La tendresse dans le regard de Roland…
et ce bavoir est absolument magnifique! Que d’amour (maternel grand-maternel?) dans cet ouvrage!
et oui, ta marraine est bien jolie (et superbement vêtue!)…
On sent une famille aimante et des femmes amoureuses du beau linge! Les cheins ne font pas des chats, on voit bien d’où tu viens 😉
Ah ! J’aurais aimé en savoir plus sur ce bavoir, mais il m’a été offert récemment et la grand-tante qui me reste est un peu moins réactive à mes questions… Mais figure-toi que non : c’est le seul élément brodé qui me vient de ma famille ! Je crois que je tiens tout de ma maman couturière 😉
C’est fou comme l’usure d’un bout de tissu peut nous émouvoir , encore plus ces photos, petits bouts de vie…s
Mais oui, exactement ! C’est ce petit effilochage qui témoigne de l’usage, et de la vie qui passe, c’est lui qui donne son âme à l’objet.
Un Challenge beau comme du Lamartine. Objets inanimés, avez vous donc une âme…
Pour moi, la réponse ne fait aucun doute 😉
Quel joli bavoir, et quelle jolie marraine ! 😍
Je trouve qu’à 21 ans d’écart, elle a une bouille et une attitude décidée assez similaires à celles de sa maman au même âge, que j’évoquais ici https://passerellegenealogie.fr/jour-5-la-photo-la-plus-ancienne/
J’aime beaucoup ton article, très touchant. Beaucoup d’amour dans les deux premières photos…
C’est amusant, j’ai une photo de mon parrain (cousin germain de ma mère) avec le même type de « chaise » (?), mais sans les fleurs, hi hi…

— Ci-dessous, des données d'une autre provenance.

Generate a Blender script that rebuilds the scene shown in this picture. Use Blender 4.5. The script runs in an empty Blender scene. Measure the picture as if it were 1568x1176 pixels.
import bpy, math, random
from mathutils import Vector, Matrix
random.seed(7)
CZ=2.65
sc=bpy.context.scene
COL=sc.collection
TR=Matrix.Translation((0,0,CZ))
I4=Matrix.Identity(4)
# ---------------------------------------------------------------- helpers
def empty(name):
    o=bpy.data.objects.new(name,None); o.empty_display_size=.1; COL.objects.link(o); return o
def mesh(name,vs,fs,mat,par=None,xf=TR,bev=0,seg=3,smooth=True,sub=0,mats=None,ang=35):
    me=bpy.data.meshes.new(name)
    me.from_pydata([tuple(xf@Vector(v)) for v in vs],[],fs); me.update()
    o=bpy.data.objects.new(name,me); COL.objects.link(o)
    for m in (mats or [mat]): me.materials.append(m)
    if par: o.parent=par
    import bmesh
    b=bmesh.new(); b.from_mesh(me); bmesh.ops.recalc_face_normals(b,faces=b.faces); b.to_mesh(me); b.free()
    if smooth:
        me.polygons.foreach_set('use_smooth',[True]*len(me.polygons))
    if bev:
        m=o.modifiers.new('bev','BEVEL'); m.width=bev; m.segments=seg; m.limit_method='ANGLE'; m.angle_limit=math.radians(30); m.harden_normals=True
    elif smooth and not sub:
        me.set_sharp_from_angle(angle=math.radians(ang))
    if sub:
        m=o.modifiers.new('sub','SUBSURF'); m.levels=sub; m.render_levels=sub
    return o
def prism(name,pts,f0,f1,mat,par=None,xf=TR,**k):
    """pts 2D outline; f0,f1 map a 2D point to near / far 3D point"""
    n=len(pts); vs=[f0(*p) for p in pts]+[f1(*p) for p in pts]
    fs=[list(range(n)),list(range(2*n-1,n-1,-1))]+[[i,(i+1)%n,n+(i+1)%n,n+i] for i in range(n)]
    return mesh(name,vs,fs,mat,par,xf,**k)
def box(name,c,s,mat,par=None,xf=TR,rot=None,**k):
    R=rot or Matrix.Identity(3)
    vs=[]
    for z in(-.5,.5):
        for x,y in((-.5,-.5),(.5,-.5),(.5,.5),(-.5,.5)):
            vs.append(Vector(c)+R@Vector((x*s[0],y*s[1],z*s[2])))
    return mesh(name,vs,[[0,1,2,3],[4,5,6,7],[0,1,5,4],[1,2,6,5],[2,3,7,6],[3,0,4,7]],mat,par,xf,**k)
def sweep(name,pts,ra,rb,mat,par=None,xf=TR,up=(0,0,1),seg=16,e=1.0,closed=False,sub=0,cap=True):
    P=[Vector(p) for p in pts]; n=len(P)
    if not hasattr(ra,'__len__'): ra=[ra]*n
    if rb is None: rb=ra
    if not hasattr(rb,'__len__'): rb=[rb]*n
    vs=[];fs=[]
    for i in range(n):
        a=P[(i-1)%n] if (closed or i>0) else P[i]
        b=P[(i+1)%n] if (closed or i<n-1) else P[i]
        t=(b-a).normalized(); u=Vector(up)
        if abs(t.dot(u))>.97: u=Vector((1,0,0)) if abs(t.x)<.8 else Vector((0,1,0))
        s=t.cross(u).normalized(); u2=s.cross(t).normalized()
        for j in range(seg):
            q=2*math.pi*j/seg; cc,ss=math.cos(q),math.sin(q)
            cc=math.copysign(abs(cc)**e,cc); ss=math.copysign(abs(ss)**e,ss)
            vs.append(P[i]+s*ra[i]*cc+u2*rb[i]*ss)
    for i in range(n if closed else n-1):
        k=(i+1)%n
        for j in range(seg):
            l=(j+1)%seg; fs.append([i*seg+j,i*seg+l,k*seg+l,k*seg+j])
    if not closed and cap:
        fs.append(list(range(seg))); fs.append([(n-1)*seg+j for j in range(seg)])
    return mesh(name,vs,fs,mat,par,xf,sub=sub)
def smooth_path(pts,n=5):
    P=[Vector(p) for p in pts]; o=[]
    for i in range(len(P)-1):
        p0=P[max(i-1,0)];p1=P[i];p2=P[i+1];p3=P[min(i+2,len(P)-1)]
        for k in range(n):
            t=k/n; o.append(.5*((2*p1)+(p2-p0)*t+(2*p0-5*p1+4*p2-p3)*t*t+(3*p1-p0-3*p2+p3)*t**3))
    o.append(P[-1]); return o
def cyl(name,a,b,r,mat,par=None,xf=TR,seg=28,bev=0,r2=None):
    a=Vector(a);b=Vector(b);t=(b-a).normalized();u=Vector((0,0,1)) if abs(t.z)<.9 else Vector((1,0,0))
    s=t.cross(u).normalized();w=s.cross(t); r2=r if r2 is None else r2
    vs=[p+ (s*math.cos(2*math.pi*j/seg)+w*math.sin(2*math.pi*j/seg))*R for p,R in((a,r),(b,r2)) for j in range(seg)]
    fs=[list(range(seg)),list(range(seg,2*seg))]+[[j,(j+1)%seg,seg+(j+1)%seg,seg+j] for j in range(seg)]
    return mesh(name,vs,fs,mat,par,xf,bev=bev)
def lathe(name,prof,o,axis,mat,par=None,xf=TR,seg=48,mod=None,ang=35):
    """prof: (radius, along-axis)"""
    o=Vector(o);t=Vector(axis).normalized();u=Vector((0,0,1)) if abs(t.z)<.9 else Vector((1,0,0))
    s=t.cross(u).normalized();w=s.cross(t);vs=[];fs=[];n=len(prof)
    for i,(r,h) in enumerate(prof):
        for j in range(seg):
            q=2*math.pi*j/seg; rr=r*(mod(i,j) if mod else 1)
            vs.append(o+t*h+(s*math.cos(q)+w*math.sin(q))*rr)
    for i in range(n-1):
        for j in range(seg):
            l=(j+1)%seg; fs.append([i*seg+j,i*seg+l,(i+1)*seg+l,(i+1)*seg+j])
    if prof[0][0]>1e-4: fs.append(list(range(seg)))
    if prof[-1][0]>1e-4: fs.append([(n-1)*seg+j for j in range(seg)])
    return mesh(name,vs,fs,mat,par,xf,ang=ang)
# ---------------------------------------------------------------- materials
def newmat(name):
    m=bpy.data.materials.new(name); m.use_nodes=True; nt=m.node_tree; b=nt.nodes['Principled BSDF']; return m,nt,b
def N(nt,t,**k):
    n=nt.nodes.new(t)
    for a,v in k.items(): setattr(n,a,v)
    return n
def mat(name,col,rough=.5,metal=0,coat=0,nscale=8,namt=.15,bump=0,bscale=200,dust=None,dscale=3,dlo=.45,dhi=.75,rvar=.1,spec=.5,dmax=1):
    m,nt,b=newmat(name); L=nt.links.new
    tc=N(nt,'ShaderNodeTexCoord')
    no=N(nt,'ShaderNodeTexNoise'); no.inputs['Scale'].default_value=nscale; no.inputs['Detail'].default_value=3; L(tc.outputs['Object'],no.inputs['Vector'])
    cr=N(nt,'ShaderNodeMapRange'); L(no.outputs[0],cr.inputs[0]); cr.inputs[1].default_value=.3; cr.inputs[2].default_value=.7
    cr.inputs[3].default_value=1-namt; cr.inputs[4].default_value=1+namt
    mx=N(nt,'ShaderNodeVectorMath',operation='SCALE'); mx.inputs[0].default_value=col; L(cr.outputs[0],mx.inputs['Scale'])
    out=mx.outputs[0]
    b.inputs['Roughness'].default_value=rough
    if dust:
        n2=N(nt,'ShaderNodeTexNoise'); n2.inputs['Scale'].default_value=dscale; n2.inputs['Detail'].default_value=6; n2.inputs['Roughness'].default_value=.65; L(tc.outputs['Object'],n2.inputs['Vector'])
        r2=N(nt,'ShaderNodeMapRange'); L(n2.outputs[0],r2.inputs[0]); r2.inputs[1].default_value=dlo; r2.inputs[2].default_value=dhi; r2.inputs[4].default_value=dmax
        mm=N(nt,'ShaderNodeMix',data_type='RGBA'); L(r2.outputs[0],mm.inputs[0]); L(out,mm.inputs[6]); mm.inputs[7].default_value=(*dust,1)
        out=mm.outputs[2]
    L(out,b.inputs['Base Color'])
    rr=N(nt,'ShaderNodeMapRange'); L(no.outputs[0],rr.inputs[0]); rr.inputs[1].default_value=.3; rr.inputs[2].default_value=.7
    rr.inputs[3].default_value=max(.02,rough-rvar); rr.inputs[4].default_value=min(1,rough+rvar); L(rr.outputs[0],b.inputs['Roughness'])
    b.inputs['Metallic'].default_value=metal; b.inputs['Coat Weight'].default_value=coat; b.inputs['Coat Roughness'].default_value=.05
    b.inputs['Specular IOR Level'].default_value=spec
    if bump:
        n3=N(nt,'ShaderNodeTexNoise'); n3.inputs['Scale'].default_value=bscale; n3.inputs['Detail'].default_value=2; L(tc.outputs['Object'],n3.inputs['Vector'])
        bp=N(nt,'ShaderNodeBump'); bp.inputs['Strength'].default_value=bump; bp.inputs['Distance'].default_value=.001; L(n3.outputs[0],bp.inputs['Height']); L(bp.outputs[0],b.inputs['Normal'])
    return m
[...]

Ce bavoir est superbe, malgré les années… est-ce que ta marraine te parlait souvent de son enfance ?
Belle journée, bises
Ma marraine est morte en 2005 alors que je ne m’intéressais pas encore à la généalogie, alors si nous avons parlé de son enfance, c’était très incidemment. Mais j’ai la chance d’avoir encore sa sœur, la marraine de mon frère, qui a 17 ans de moins. C’est par elle, principalement, et aussi par mon père, que j’ai recueilli toutes les anecdotes concernant la famille de ce côté-là.